What is the number of lines in these entries that include "with"? Write that number and no other text.

═══ STORED RECORDS ═══

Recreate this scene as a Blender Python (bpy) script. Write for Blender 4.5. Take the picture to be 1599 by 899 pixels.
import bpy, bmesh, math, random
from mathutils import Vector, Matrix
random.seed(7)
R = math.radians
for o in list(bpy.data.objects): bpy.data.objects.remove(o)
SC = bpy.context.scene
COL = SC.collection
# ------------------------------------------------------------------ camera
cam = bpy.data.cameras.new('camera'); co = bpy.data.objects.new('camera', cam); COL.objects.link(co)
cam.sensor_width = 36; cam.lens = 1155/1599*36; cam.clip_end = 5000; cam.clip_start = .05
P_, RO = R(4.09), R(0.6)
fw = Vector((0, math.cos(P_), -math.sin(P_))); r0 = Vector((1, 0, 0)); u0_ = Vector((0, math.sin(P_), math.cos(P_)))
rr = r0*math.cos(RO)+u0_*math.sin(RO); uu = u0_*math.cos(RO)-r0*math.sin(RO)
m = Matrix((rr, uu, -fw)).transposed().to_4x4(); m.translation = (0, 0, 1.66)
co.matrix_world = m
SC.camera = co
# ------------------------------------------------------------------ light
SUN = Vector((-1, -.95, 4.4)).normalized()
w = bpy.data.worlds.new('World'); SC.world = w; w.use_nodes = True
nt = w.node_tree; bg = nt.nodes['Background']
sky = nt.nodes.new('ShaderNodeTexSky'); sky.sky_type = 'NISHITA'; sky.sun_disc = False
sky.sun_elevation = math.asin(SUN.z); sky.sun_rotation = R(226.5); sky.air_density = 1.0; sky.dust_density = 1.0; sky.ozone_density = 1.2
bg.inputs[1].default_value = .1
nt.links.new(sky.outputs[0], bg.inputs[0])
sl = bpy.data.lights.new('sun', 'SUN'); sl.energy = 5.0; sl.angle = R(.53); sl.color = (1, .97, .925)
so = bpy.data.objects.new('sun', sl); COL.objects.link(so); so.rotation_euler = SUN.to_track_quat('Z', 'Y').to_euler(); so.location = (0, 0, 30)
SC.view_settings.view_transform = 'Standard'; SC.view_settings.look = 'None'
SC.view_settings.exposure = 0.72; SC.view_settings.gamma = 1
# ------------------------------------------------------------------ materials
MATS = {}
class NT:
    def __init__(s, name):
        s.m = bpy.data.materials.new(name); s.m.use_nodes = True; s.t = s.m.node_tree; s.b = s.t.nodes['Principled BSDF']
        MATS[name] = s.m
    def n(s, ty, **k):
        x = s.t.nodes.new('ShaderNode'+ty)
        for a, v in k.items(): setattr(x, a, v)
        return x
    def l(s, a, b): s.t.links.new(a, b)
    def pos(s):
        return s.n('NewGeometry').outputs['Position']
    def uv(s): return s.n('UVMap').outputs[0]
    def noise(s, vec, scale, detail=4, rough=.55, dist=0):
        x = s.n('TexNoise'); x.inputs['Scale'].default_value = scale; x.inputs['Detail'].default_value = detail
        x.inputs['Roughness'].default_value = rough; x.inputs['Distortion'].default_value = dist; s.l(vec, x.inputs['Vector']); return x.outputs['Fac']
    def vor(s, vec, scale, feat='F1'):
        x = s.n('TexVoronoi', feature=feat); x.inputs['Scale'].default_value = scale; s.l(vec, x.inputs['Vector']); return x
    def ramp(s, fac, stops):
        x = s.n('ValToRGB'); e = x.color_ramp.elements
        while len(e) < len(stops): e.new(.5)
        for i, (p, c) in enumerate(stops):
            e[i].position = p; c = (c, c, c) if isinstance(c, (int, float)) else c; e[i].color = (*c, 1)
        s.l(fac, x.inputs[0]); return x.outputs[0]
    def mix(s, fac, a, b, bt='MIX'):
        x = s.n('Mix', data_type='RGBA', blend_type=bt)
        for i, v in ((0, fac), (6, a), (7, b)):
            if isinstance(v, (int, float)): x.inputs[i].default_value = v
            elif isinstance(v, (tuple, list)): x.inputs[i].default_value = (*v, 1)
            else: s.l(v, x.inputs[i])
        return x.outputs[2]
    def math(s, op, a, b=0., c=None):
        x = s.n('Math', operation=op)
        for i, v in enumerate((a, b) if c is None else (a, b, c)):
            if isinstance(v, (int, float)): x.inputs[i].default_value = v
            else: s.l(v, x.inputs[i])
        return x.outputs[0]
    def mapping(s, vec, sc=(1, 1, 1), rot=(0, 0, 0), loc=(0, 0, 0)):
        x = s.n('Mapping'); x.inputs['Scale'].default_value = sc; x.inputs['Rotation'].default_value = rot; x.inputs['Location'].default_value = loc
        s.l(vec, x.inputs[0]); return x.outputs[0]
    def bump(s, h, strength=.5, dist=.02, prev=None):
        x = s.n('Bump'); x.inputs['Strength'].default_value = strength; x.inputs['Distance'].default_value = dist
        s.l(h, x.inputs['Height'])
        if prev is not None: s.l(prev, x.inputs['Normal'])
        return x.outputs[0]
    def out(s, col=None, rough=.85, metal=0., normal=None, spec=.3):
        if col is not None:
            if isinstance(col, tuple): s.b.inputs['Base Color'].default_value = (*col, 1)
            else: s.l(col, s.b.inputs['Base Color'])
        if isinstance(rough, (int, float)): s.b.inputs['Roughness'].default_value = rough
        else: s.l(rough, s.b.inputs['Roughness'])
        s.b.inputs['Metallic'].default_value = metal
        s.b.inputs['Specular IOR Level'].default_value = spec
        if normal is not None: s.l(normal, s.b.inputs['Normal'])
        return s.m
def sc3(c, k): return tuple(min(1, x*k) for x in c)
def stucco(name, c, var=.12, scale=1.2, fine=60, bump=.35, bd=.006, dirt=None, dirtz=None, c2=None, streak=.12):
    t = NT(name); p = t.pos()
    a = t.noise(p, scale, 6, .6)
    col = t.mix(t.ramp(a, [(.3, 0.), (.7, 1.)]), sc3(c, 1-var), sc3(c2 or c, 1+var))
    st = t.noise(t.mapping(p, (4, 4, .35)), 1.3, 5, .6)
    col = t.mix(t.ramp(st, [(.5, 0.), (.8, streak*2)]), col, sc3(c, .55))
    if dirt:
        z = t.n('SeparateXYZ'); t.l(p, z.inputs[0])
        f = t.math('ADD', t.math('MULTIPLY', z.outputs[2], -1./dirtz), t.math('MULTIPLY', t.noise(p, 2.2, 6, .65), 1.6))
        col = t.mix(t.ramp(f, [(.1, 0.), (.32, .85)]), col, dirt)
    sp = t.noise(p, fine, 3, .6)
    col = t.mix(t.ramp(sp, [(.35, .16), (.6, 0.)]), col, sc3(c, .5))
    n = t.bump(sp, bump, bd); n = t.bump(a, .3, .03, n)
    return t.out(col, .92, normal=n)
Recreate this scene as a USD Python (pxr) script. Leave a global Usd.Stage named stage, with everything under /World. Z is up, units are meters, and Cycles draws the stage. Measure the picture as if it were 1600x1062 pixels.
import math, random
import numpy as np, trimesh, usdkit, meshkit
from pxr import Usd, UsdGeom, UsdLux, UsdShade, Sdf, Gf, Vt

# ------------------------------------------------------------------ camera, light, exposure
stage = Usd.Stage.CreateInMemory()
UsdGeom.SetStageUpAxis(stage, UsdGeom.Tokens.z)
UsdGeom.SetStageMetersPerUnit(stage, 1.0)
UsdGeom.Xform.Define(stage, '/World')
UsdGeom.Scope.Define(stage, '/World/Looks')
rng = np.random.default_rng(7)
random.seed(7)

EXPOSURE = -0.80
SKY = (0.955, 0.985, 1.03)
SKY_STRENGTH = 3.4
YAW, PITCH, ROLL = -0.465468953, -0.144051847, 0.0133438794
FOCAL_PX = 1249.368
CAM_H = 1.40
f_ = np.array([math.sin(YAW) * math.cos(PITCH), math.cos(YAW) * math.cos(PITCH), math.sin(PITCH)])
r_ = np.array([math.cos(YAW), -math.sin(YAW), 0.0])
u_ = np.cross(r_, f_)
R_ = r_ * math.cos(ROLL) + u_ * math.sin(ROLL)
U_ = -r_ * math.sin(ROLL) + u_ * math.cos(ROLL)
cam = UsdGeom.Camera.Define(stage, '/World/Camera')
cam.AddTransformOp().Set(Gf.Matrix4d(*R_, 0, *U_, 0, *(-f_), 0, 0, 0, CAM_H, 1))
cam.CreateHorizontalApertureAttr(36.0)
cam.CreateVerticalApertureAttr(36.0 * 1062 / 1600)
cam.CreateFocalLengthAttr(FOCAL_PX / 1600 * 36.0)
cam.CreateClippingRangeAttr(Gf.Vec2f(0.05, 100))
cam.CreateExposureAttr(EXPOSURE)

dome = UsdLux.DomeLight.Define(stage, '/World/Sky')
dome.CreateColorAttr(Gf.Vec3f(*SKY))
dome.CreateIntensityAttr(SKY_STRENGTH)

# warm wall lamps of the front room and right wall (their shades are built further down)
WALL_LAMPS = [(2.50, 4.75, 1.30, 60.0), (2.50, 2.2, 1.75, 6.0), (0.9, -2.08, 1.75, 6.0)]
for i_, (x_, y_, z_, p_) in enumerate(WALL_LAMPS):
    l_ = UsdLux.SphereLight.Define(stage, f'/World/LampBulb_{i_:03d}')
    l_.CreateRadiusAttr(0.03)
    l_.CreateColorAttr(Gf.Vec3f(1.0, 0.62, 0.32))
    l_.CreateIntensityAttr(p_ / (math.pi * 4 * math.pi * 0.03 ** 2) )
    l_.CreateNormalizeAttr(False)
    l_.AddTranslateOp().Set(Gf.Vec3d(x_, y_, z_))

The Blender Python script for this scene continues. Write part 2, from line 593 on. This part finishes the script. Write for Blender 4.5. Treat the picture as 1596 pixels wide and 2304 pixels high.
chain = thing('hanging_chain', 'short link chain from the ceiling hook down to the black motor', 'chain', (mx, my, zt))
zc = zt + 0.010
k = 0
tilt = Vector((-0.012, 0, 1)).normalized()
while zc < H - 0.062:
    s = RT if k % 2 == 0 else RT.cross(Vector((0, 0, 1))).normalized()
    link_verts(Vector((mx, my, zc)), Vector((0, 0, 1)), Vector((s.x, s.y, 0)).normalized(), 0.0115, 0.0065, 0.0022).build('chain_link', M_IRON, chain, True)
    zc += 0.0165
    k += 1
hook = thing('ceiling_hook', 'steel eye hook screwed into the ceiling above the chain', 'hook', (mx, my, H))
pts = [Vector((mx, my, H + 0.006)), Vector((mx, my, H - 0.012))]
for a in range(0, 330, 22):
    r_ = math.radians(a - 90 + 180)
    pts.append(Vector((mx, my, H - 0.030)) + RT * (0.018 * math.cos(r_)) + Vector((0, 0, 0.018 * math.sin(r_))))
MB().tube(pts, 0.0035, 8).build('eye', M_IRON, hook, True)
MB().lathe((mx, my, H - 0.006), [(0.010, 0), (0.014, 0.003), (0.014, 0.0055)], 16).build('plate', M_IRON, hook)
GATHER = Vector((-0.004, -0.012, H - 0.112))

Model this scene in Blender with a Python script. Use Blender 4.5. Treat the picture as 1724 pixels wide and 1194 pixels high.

═══

EXERCISE RESPONSE:
2